- **TASK OBJECTIVE**:
What are the lines from the one with "What Blender Python" through the one with "COL = SC.collection", inclusive? Output them exactly, and leave out the pictures.

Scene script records
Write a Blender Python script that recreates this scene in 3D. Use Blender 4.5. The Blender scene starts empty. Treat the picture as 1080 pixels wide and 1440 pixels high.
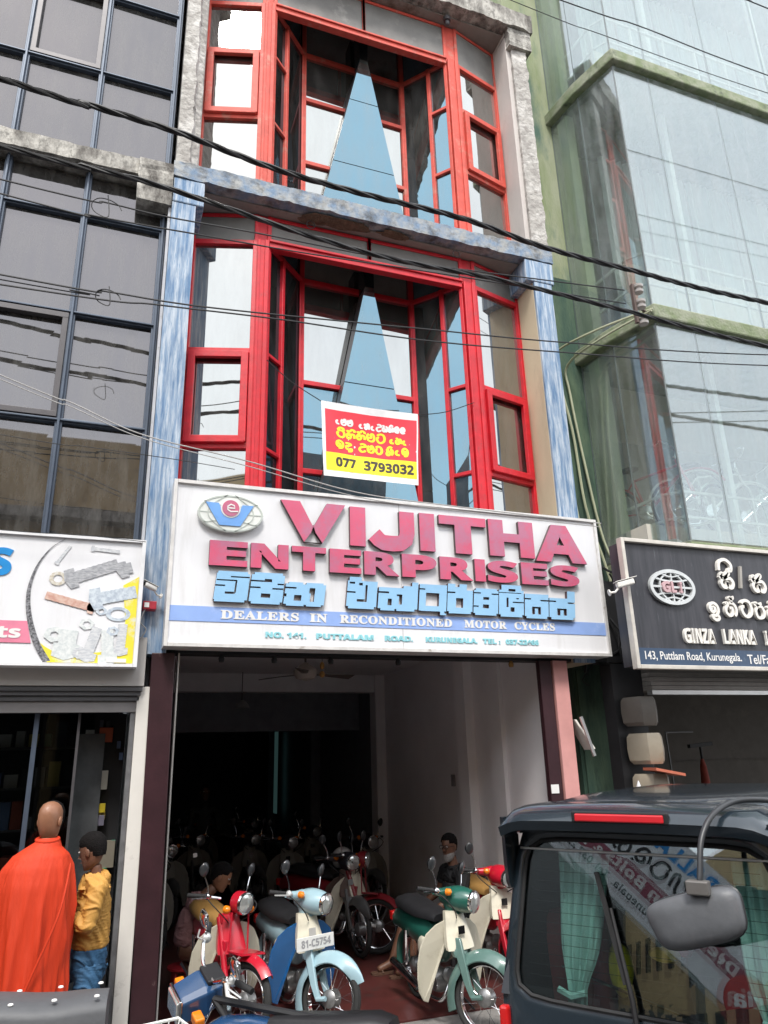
import bpy, math, random
from mathutils import Vector, Matrix, Euler, noise
R = math.radians
random.seed(7)
sc = bpy.context.scene
C = sc.collection

# ------------------------------------------------------------------ camera
YAW, PITCH, ROLL, EYE = R(20.892), R(18.463), R(-1.620), 2.1
f_ = Vector((math.sin(YAW)*math.cos(PITCH), math.cos(YAW)*math.cos(PITCH), math.sin(PITCH)))
r0 = Vector((math.cos(YAW), -math.sin(YAW), 0)); u0 = r0.cross(f_)
r_ = r0*math.cos(ROLL) + u0*math.sin(ROLL); u_ = -r0*math.sin(ROLL) + u0*math.cos(ROLL)
cd = bpy.data.cameras.new('camera'); cam = bpy.data.objects.new('camera', cd); C.objects.link(cam)
cd.sensor_fit = 'HORIZONTAL'; cd.sensor_width = 36; cd.lens = 36*1029.4/1080
cd.clip_start = 0.05; cd.clip_end = 2000
cam.matrix_world = Matrix.Translation((0, 0, EYE)) @ Matrix((r_, u_, -f_)).transposed().to_4x4()
sc.camera = cam

# ------------------------------------------------------------------ world, sun, exposure
SUN_EL, SUN_AZ = R(56), R(200)          # azimuth clockwise from +y; the sun stands behind the camera
w = bpy.data.worlds.new('World'); sc.world = w; w.use_nodes = True
nt = w.node_tree; N = nt.nodes; L = nt.links; bg = N['Background']
sky = N.new('ShaderNodeTexSky'); sky.sky_type = 'NISHITA'; sky.sun_disc = False
sky.sun_elevation = SUN_EL; sky.sun_rotation = SUN_AZ; sky.dust_density = 3; sky.air_density = 1.0
tc = N.new('ShaderNodeTexCoord'); mp = N.new('ShaderNodeMapping'); mp.inputs['Scale'].default_value = (1, 1, 2.6)
nz = N.new('ShaderNodeTexNoise'); nz.inputs['Scale'].default_value = 1.7; nz.inputs['Detail'].default_value = 7; nz.inputs['Roughness'].default_value = .55
rp = N.new('ShaderNodeValToRGB'); rp.color_ramp.elements[0].position = .30; rp.color_ramp.elements[1].position = .62
rp.color_ramp.elements[0].color = (.72, .72, .72, 1); rp.color_ramp.elements[1].color = (1, 1, 1, 1)
cl = N.new('ShaderNodeMix'); cl.data_type = 'RGBA'
cl.inputs[7].default_value = (8.6, 8.9, 9.3, 1)      # sunlit overcast cloud next to the Nishita radiance
L.new(tc.outputs['Generated'], mp.inputs['Vector']); L.new(mp.outputs[0], nz.inputs['Vector'])
L.new(nz.outputs['Fac'], rp.inputs[0]); L.new(rp.outputs[0], cl.inputs[0])
L.new(sky.outputs[0], cl.inputs[6]); L.new(cl.outputs[2], bg.inputs['Color'])
bg.inputs['Strength'].default_value = 0.10
sl = bpy.data.lights.new('sun', 'SUN'); sun = bpy.data.objects.new('sun', sl); C.objects.link(sun)
sl.energy = 1.4; sl.angle = R(14); sl.color = (1, .96, .9)
sd = Vector((math.sin(SUN_AZ)*math.cos(SUN_EL), math.cos(SUN_AZ)*math.cos(SUN_EL), math.sin(SUN_EL)))
sun.rotation_euler = sd.to_track_quat('Z', 'Y').to_euler(); sun.location = sd*40
vs = sc.view_settings; vs.view_transform = 'Standard'; vs.look = 'None'; vs.gamma = 1; vs.use_curve_mapping = False
vs.exposure = 1.35
sc.cycles.max_bounces = 8; sc.cycles.transparent_max_bounces = 12; sc.cycles.glossy_bounces = 5

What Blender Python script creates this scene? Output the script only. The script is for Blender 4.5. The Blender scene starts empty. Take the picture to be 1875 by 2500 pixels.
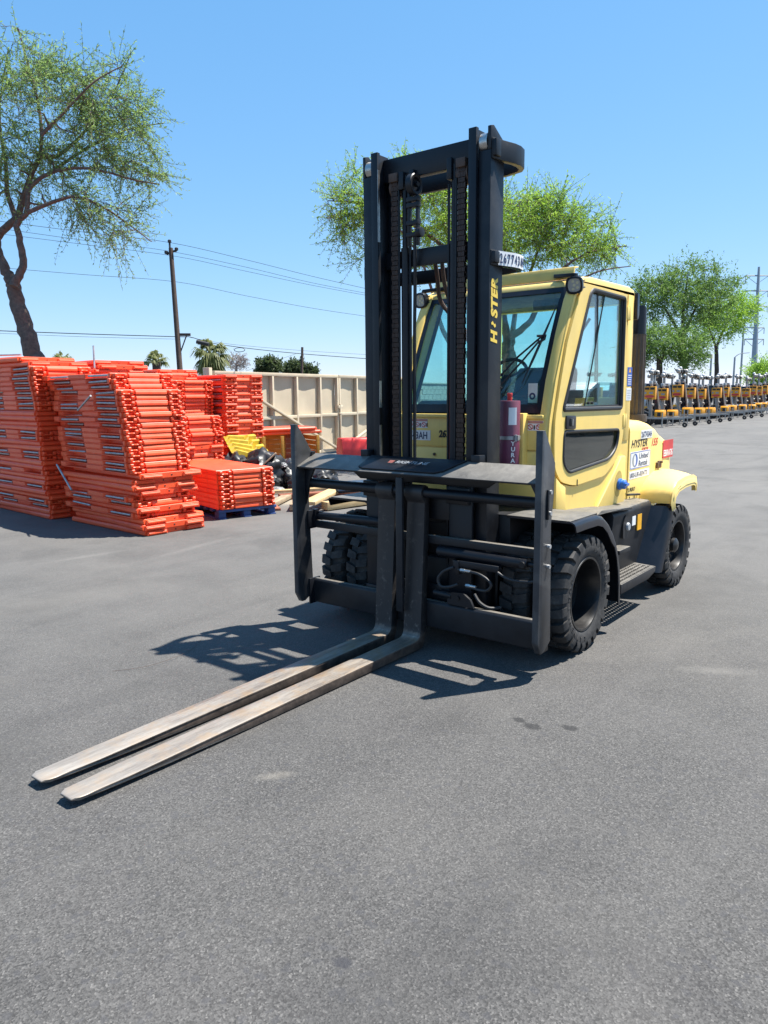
import bpy, bmesh, math, random
import numpy as np
from mathutils import Vector, Matrix
from mathutils.geometry import tessellate_polygon

random.seed(7)
rng = np.random.default_rng(7)
R = math.radians
SC = bpy.context.scene
COL = SC.collection

# ------------------------------------------------------------------ camera
cam_d = bpy.data.cameras.new("camera")
cam = bpy.data.objects.new("camera", cam_d)
COL.objects.link(cam)
_yaw, _pitch, _roll = 3.8084, 0.1560, -0.0089
_cy, _sy, _cp, _sp = math.cos(_yaw), math.sin(_yaw), math.cos(_pitch), math.sin(_pitch)
_f = Vector((_cy * _cp, _sy * _cp, -_sp))
_r0 = Vector((_sy, -_cy, 0))
_u0 = _r0.cross(_f)
_r = math.cos(_roll) * _r0 + math.sin(_roll) * _u0
_u = -math.sin(_roll) * _r0 + math.cos(_roll) * _u0
cam.matrix_world = Matrix(((_r.x, _u.x, -_f.x, 5.0039), (_r.y, _u.y, -_f.y, 3.1921), (_r.z, _u.z, -_f.z, 1.8544), (0, 0, 0, 1)))
cam_d.sensor_fit = 'HORIZONTAL'
cam_d.sensor_width = 36.0
cam_d.lens = 36.0 * 1838.6 / 1875.0
cam_d.clip_start = 0.05
cam_d.clip_end = 3000.0
SC.camera = cam

# ------------------------------------------------------------------ sky and sun
SUN_AZ, SUN_EL = 146.4, 64.5           # degrees, azimuth counter-clockwise from +X
world = bpy.data.worlds.new("World")
SC.world = world
world.use_nodes = True
_wn = world.node_tree
_bg = _wn.nodes["Background"]
_sky = _wn.nodes.new("ShaderNodeTexSky")
_sky.sky_type = 'NISHITA'
_sky.sun_disc = False
_sky.sun_elevation = R(SUN_EL)
_sky.sun_rotation = math.atan2(math.cos(R(SUN_AZ)), math.sin(R(SUN_AZ)))
_sky.altitude = 600
_sky.air_density = 1.0
_sky.dust_density = 0.0
_sky.ozone_density = 3.0
# the same camera-like response over the whole sky dome: bluer overhead, paler at the horizon
_sp_ = _wn.nodes.new("ShaderNodeSeparateColor")
_cc_ = _wn.nodes.new("ShaderNodeCombineColor")
_wn.links.new(_sky.outputs[0], _sp_.inputs[0])
for _i, (_g, _k) in enumerate(((0.85, 0.72), (0.55, 1.40), (0.4, 2.34))):
    _p = _wn.nodes.new("ShaderNodeMath"); _p.operation = 'POWER'; _p.inputs[1].default_value = _g
    _q = _wn.nodes.new("ShaderNodeMath"); _q.operation = 'MULTIPLY'; _q.inputs[1].default_value = _k
    _wn.links.new(_sp_.outputs[_i], _p.inputs[0])
    _wn.links.new(_p.outputs[0], _q.inputs[0])
    _wn.links.new(_q.outputs[0], _cc_.inputs[_i])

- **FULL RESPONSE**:
What Blender Python script creates this scene? Output the script only. The script is for Blender 4.5. The Blender scene starts empty. Take the picture to be 1875 by 2500 pixels.
import bpy, bmesh, math, random
import numpy as np
from mathutils import Vector, Matrix
from mathutils.geometry import tessellate_polygon

random.seed(7)
rng = np.random.default_rng(7)
R = math.radians
SC = bpy.context.scene
COL = SC.collection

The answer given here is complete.